Partly, that’s a supply-and-demand issue. Future and Thug just make too much music for some of us to get too excited at the prospect of new Future and Thug music. Future has already released two albums in 2017, and Thug has released one, as well as an EP. For most artists, that would be a heroic level of output, but that just makes this an average Future year and a slow Thug year. It’s also an issue of timing. Neither Future nor Thug are in the space where they’re constantly reinventing themselves or reshaping the face of rap. They’ve done that. It happened. Now they’re luxuriating in the world that they helped to create. Thug, at least, still has the potential to do new things; on June’s Beautiful Thugger Girls, he was playing around with new sounds and melodic ideas. But both are established brands with their own interlinked aesthetics, and that’s what they give us on Super Slimey. There’s not really a single surprise on Super Slimey, unless we’re talking about the moment where Thug refers to the killer from Halloween as “Myer Michaels,” the sort of verbal typo that I love.

But the real reason that Super Slimey feels minor, I think, is that neither one of them put that much effort into it. When Future and Gucci Mane put out the Free Bricks: Zone 6 Edition EP last year, Gucci announced that they’d recorded all six songs of it the night before. That made sense. And Super Slimey has a similar tossed-off feeling, like it’s something that Future and Thug put together over a few productive days. There’s no “Jumpman” here. There’s no “Lifestyle,” either. Most of the songs don’t even have hooks. I don’t hear any urgency on the album.

Thug, at least, shows enthusiasm; the energy jumps up a couple of notches whenever he bursts onto the track. Future remains deep in his zone; interestingly enough, he seems way more locked-in on his two solo tracks. (Future does, admittedly, get the line I like the most: “Check on Google, I’m out my noodle, I feed shrimps to all my shooters.”) Metro Boomin, the best collaborator either rapper has, is entirely absent, which is notable when you consider that he just gave Future his biggest-ever hit in “Mask Off.” And as similar as the two rappers can be, they tend to express vastly different feelings. Thug feeds off of the joy of discovery, while Future stays in codeine-blues territory. Maybe, if they’d put more time or focus into their collaboration, they could’ve found some stronger common ground, but the two of them sound disconnected throughout.

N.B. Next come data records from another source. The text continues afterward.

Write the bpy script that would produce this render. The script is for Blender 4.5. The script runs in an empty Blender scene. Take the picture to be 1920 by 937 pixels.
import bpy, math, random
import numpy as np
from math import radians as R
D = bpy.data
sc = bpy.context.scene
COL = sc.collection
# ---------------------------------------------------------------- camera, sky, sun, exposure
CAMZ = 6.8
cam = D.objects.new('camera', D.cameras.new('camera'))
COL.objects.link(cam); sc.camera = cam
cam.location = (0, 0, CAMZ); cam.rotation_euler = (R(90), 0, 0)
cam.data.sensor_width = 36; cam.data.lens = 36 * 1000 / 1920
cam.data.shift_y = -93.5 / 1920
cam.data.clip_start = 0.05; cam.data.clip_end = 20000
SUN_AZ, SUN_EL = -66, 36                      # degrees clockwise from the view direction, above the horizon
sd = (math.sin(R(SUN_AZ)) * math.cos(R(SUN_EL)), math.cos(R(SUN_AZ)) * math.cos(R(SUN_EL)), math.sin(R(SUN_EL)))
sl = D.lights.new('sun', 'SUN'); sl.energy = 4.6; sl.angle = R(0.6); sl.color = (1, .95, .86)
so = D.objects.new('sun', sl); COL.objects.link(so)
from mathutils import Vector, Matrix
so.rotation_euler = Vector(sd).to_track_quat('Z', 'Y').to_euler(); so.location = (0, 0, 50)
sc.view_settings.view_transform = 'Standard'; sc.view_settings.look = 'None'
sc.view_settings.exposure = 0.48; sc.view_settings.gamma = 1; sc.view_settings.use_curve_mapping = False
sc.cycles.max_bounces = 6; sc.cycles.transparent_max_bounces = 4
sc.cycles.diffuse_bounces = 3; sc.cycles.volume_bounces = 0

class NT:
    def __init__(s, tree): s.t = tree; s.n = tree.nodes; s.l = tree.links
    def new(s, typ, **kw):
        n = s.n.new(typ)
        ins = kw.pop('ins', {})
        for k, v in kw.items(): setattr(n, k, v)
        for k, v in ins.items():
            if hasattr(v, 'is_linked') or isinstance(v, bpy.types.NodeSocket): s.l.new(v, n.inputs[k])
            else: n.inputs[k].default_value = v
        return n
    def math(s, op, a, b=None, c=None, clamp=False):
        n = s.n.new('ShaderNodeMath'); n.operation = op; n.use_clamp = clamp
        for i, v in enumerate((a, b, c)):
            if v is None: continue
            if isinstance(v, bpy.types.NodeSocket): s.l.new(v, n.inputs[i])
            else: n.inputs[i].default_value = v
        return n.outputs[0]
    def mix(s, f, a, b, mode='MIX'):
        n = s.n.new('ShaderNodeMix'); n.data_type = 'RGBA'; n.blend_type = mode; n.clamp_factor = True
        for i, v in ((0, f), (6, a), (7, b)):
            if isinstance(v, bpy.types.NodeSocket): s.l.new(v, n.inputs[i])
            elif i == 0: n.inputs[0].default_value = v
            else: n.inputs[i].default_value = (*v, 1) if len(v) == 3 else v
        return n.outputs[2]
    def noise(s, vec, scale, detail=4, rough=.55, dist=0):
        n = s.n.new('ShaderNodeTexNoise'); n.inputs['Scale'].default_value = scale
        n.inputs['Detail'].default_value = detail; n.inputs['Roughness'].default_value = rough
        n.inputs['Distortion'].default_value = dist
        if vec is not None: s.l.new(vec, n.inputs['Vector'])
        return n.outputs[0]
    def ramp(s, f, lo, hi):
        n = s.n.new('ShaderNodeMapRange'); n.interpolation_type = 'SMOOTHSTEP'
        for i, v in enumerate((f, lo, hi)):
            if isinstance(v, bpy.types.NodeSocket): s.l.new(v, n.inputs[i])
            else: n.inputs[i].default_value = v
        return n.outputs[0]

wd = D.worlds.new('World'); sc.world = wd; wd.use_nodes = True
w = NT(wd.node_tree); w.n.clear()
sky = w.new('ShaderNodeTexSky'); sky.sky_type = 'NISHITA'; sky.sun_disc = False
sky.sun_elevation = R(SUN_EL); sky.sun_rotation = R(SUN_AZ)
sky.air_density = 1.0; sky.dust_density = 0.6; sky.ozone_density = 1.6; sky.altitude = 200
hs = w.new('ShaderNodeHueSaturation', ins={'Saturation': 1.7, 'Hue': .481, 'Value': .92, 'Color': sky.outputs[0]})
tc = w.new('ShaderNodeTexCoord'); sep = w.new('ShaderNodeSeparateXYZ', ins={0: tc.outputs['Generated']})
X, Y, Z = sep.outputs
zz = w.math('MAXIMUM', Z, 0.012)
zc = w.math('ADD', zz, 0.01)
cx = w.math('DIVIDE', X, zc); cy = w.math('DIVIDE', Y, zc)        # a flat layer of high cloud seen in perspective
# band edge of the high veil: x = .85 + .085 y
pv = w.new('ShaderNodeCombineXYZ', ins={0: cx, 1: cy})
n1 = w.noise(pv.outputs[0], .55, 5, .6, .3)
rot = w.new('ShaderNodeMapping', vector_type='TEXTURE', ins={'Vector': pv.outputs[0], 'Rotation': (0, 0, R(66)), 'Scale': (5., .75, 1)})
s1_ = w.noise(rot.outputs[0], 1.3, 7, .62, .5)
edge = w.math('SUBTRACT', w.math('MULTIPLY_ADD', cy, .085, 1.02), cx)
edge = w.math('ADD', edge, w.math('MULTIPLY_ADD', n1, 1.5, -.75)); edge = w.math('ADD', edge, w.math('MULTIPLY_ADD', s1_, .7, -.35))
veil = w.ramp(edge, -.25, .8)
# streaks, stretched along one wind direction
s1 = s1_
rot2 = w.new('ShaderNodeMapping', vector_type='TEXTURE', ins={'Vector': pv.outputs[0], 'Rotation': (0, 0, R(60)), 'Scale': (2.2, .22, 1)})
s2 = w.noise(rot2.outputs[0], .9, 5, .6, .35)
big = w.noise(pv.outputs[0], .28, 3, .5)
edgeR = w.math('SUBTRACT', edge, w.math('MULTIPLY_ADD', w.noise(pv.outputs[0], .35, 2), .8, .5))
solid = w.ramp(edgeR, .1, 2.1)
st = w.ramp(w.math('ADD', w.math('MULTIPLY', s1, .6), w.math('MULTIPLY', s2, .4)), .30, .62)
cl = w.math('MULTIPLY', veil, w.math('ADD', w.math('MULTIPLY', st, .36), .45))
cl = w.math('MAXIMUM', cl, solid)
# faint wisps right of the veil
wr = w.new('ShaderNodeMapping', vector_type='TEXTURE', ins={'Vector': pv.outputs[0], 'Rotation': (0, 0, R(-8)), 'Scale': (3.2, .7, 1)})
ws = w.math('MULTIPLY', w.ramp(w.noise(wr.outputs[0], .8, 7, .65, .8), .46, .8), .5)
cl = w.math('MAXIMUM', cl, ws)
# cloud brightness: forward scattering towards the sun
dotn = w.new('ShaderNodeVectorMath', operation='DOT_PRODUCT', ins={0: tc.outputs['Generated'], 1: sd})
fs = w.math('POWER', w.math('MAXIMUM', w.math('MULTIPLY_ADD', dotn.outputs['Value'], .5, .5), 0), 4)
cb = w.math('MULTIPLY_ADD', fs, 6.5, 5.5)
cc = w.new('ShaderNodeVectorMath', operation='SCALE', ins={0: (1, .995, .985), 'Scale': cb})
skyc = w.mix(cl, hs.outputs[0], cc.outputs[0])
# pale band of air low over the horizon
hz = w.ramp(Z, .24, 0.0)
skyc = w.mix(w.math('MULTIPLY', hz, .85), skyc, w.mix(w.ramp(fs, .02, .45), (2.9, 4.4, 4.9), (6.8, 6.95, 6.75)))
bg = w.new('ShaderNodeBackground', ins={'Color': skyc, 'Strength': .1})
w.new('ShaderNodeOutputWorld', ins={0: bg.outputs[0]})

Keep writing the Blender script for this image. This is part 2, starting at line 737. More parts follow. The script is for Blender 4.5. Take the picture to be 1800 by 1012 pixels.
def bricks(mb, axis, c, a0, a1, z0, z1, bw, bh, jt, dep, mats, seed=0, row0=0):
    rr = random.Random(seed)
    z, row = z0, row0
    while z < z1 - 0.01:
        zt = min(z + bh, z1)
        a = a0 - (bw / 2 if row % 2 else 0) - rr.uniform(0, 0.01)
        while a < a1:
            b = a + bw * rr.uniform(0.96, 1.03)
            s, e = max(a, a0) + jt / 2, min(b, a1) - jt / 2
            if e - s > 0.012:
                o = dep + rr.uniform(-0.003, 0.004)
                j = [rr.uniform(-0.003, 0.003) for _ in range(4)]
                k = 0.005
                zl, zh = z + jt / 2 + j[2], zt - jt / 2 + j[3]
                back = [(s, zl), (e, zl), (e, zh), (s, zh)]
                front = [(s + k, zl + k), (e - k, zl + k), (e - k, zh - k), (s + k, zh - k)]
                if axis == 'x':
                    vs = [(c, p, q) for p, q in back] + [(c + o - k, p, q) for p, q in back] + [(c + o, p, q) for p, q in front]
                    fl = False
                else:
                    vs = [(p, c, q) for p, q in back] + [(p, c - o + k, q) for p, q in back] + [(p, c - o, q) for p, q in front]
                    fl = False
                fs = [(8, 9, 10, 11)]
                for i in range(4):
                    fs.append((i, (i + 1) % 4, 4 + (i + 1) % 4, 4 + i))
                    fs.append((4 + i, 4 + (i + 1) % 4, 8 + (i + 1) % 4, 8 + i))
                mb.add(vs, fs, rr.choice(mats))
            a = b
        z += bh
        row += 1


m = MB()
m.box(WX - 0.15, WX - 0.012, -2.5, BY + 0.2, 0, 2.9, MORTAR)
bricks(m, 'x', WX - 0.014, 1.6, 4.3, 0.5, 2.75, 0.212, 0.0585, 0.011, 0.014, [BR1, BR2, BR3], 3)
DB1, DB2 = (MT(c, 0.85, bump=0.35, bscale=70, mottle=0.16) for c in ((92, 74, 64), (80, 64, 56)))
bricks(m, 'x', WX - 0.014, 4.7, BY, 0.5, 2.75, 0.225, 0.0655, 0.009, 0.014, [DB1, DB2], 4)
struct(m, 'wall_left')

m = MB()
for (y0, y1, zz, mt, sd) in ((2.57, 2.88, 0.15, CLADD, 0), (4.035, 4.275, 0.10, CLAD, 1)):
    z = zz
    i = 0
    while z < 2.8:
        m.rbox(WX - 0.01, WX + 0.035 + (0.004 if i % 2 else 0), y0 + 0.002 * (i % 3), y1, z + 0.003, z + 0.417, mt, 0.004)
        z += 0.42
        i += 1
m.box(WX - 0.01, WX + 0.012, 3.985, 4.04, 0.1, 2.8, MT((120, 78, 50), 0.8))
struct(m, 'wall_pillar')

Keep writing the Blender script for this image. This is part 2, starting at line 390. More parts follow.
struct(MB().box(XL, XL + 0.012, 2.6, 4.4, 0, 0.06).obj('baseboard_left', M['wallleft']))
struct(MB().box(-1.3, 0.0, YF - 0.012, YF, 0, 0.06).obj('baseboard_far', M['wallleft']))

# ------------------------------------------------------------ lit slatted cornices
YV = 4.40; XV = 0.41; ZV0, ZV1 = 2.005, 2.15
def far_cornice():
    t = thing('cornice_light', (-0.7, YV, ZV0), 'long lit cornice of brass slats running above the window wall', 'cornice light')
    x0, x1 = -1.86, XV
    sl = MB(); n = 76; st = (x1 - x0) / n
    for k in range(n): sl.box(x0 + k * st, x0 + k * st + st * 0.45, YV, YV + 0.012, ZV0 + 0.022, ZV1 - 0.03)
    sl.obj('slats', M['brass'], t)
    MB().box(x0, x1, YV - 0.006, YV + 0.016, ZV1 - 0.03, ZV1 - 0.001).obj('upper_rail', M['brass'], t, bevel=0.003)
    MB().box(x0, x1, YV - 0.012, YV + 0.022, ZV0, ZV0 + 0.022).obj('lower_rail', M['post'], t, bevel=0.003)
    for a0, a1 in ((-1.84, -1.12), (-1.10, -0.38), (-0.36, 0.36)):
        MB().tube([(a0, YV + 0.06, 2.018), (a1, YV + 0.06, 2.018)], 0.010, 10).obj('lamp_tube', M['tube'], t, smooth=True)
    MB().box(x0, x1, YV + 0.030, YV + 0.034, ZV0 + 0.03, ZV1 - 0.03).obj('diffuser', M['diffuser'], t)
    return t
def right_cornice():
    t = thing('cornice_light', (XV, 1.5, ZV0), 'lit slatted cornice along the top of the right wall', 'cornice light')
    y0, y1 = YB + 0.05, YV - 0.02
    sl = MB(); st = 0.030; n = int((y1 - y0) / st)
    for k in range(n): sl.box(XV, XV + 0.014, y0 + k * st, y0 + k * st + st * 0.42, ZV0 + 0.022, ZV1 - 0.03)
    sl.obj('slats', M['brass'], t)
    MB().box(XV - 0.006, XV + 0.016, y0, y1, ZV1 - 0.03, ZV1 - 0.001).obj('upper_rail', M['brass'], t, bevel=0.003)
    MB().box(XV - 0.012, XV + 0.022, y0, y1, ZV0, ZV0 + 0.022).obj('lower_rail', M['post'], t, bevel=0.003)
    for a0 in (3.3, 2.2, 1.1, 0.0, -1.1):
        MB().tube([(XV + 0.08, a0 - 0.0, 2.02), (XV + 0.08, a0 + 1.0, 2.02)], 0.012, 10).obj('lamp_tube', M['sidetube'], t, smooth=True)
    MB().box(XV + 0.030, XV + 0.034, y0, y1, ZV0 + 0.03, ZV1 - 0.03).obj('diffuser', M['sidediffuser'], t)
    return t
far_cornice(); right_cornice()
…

So Super Slimey is an autopilot album for both rappers, a result of two once-challenging artists who, at least at this moment, don’t seem that interested in challenging themselves. But I still like listening to it. It’s not an event, but most good rap albums aren’t events. And these two are so gifted and so compelling that anything they make together is worth hearing. The album has a vibe to it. I’m pretty sure these two made the album in an actual studio together; it’s not a case of the two of them emailing files back-and-forth between each other. It’s a subtle thrill to hear them doing ad-libs on each other’s verses, to hear them pushing each other. The beats, from producers like Southside and Fuse, are basically generic trap, but they’re high-end generic trap. Those synths have a melodic, cinematic sheen to them, and both rappers know how to sink right into them. The only guest on the album is Offset on “Patek Water,” and whether or not his presence has anything to do with it, that song has a charge that’s mostly not there on the rest of the album.

But the thing I like best about the album is the sense of shared struggle. Future and Thug both rose up from desperate circumstances to become rich and famous, and they’ve both rapped about the trauma that comes from making that kind of transition in your life. There aren’t a lot of emotional moments on Super Slimey, but the ones that are there are about that. Future and Thug both know that they’ve had the same sort of ascent, and the Super Slimey moments that linger are the ones that, however obliquely, address that. “I spend a couple mil on my niggas behind the wall,” Thug raps at one point. And on the final track, “Group Home,” Future makes it a little more explicit. “You can’t cry over scars this permanent,” he growls, his voice hoarse and passionate. And a few lines later: “We change the weather, stick together like we from the group home.” Among many other things, then, Super Slimey is a dispatch from two guys who have been through hell. I hope they keep sticking together.

FURIOUS FIVE

1. Big K.R.I.T. – “Keep The Devil Off”
It’s been so long since I’ve heard a Southern rap beat this elaborately orchestrated that, upon hearing it, I almost feel overstimulated, like I’ve got to just lie down for a while and hum to myself. That’s a great thing.

2. Young Dolph – “Go Get Sum Mo” (Feat. Ty Dolla $ign, Gucci Mane, & 2 Chainz)
There’s something perversely thrilling about getting Ty Dolla $ign to show up on your big all-star posse cut and then not letting him sing lead on the hook. Dolph is still a relative B-lister, but a song like this shows the message that he’s ready to compete with anyone, even an on-fire 2 Chainz. He should keep sending that message.

3. Lud Foe – “New”
Lud Foe has been bubbling in Chicago for at least a year, and this song is the moment where I feel like I get it. It’s urgent like a slap to the head.

4. Conway – “Nash”
Conway’s new More Steroids mixtape is an unfocused disappointment, but this is its hardest moment, and it is extremely hard.

5. Pouya – “Daddy Issues”
It’s slightly offputting to hear grimy white guys rap about vaguely predatory sex stuff, but I like this guy’s extremely ’90s singsong, and I feel like he’s about to be a very big deal.